How do I get my headphones to reflect the input from that external microphone?

9 comments
dj2mn

@simon I think that depends on the app you’re using having the ability to select separate input and outputs, as well as a “passthrough” setting to pass the input to the output. I do it often in Amadeus Pro but I left my laptop’s power supply on the north island so I’m only going from memory on that.

Phil Nelson

@simon the best way to monitor audio is usually in the software you are using to record, or via hardware. The Rogue Amoeba stuff linked works great for system wide audio monitoring and beyond, little to no discernible delay on some settings

Shaun McDonald

@simon there used to be an app called MIDI audio setup that I think could do that.
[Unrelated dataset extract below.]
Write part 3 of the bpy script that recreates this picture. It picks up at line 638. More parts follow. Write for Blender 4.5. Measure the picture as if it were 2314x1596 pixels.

Not sure if it is still included with the OS.

Honza Javorek

@simon I see people recommending Loopback. I needed something like Loopback when trying to do some OBS recordings in the past, and I discovered github.com/ExistentialAudio/Bl, which is OSS. I hope this helps to someone.

Jan Lehnardt :couchdb:

@simon garage band, set a track to the mic and set it on [M]onitor

Joe Cotellese

@simon I do all of my audio processing through audio hijack plus black hole a loop back audio device.

sayrer

@simon probably not the answer you are looking for, but the easiest way to work is to get a basic audio interface (like Focusrite etc), and a mic that plugs into its XLR rather than a USB mic. Then, the audio interface connects via USB3 to the mac. There will be dials that let you hear the mic itself, and the computer.

This is all really easy, since it’s made for musicians, not computer people.